Two-dimensional Wigner crystals of classical Lennard-Jones particles (1903.05357v1)

Abstract: The ground-state of two-dimensional (2D) systems of classical particles interacting pairwisely by the generalized Lennard-Jones potential is studied. Taking the surface area per particle $A$ as a free parameter and restricting oneself to periodic Bravais lattices with one particle per unit cell, B\'etermin L [2018 Nonlinearity {\bf 31} 3973] proved that the hexagonal, rhombic, square and rectangular structures minimize successively the interaction energy per particle as $A$ increases. We show here that the second-order transitions between the rhombic/square and square/rectangular phases are of mean-field type. The aim of this paper is to extend B\'etermin's analysis to periodic 2D lattices with more than one particle per elementary cell. Being motivated by previous works dealing with other kinds of models, we propose as the ground-state the extensions of the 2D rectangular (1-chain) lattice, namely the "zig-zag" (2-chain), 3-chain, 4-chain, etc. structures possessing 2, 3, 4, etc. particles per unit cell, respectively.
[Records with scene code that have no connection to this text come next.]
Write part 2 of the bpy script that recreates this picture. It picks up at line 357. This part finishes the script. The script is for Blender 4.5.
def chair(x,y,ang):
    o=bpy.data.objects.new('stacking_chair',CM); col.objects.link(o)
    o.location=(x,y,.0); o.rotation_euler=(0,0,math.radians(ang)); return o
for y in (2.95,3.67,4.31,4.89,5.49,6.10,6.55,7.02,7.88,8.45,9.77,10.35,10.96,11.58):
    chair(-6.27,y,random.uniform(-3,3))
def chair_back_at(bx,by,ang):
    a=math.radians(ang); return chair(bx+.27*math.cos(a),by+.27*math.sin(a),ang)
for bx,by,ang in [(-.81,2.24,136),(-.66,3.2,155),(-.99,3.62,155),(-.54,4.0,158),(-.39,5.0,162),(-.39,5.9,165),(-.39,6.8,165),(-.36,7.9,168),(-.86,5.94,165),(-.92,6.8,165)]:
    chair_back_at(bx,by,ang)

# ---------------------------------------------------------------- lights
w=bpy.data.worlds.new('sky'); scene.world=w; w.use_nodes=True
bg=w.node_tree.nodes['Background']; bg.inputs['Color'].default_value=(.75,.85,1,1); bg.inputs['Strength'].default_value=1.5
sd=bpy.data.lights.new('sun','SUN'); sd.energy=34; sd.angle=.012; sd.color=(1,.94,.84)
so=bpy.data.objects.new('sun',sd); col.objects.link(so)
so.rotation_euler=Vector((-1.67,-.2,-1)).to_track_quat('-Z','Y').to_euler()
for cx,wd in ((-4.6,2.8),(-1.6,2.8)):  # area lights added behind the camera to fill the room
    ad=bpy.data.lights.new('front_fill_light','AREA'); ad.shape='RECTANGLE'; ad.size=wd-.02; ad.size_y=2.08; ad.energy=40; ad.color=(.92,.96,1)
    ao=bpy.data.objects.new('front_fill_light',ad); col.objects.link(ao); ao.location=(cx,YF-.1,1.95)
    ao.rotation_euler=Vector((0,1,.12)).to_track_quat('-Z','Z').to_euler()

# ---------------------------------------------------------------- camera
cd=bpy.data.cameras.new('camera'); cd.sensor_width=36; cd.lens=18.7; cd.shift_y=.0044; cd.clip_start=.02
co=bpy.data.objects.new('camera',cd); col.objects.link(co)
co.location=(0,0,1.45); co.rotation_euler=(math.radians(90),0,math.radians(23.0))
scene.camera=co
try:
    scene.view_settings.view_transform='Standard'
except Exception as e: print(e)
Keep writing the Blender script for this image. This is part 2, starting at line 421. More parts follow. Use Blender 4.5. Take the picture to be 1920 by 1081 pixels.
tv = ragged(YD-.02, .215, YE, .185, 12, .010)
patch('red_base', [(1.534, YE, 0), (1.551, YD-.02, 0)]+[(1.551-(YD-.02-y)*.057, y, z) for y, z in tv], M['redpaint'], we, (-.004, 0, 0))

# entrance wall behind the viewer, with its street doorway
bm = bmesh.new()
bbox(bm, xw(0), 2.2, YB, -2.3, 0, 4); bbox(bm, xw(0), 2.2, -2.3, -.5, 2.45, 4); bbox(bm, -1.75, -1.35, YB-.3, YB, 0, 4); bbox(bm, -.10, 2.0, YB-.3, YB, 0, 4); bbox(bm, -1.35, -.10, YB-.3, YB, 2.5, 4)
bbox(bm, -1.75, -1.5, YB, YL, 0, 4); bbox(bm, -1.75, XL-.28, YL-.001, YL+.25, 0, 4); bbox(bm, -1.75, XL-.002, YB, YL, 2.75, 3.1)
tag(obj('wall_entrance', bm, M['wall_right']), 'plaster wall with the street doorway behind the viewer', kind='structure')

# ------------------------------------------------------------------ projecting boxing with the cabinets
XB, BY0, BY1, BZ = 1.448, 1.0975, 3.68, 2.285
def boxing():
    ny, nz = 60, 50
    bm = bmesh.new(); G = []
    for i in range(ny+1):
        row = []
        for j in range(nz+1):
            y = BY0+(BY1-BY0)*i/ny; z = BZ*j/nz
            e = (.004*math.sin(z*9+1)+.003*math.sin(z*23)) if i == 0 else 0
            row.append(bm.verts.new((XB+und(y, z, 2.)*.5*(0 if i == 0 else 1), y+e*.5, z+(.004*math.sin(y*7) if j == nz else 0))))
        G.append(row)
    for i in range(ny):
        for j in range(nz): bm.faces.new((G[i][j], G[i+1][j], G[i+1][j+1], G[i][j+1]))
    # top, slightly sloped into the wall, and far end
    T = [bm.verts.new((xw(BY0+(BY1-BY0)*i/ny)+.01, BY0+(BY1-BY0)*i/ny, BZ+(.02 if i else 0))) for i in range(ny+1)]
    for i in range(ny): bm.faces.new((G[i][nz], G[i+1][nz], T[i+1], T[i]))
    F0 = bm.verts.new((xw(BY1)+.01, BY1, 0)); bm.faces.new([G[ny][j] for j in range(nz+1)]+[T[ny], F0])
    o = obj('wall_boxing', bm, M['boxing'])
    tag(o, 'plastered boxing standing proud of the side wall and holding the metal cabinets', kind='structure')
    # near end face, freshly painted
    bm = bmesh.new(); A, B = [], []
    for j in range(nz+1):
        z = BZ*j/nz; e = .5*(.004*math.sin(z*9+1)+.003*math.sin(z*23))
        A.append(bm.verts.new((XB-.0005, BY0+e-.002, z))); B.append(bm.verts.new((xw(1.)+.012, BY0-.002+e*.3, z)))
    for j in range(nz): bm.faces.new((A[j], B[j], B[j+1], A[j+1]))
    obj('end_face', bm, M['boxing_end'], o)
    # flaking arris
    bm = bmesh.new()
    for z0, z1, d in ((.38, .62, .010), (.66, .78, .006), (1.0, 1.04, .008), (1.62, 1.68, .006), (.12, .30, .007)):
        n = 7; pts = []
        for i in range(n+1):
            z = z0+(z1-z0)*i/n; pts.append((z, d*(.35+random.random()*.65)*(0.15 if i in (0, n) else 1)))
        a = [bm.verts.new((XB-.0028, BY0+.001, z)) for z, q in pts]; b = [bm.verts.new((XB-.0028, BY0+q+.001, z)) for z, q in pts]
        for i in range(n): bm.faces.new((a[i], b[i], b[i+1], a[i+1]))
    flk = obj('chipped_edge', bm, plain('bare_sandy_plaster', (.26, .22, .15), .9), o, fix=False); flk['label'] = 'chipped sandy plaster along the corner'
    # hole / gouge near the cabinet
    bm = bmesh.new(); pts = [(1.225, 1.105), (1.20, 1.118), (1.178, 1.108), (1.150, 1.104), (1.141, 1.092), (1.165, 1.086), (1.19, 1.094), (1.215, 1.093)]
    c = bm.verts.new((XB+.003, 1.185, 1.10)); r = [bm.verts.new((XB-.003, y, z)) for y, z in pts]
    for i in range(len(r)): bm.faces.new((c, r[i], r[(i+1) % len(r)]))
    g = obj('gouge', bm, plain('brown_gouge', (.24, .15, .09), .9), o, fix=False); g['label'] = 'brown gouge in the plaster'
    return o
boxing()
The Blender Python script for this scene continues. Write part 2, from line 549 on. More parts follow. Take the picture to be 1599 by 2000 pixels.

By using a recent technique of lattice summation we find for the standard Lennard-Jones potential that their ground-state energy per particle approaches systematically as the number of particles per unit cell increases to the one of a phase separated state (the optimal hexagonal lattice). We analyze analytically the low-density limit $A\to\infty$ and the limiting hard-core case of the generalized Lennard-Jones potential.